In literary terms, and with respect to specific Northern European roots, this can be understood as a thirst for Faërie.  Again, it should be thought of as a realm that is simply there.  Since modern man inevitably will attempt to enter into it, wouldn’t it be best for him to have Christian guides?  The realm’s dangers were fully admitted by Tolkien and Lewis.  At the very beginning of his essay, Tolkien warned that “Faërie is a perilous land, and in it are pitfalls for the unwary and dungeons for the overbold.”  His The Lord of the Rings excludes nearly any mention of Middle-Earth religious practice, i.e., it enthralls readers with pagan-like life without them getting fascinated with pagan rites; moreover, it hints at the superintendence of a loving and Biblical-like God, something The Silmarillion openly reveals.  As for Lewis, his Narnia books make Aslan/Christ visible throughout.  
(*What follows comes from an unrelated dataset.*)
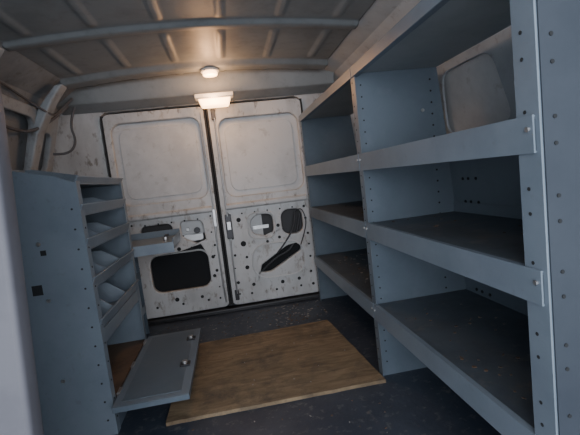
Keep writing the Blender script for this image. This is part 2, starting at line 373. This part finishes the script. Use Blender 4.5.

I’ll close this partial response to our retrospective Puritan critic by noting that many might benefit from the more specific defense C.S. Lewis made of raising children on fairy tales (outlined here), and that what he says therein largely answers the type of argument made by hippies like Grace Slick above, and repeated here by our Puritan.

Still, the yearning expressed by Syd Barrett through “Matilda Mother” is one of no slight significance; and his sad fate, along with the broader derangement of many in his generation who tried to reject the modern world outright, reminds us that such yearning can turn out badly.  And it ought to make us tremble a bit when we choose the stories by which we enchant the child, or our own selves.  I hate to end in a way that suggests that “escapism” is the key concept for understanding Tolkien, but I do think that the best artists of our times will as often seek out ways to play amid the modern, along the lines of Jacques Tati’s funny little cinematic masterpiece, as ways to escape from its very existence in the manner of Tolkien’s towering literary achievement.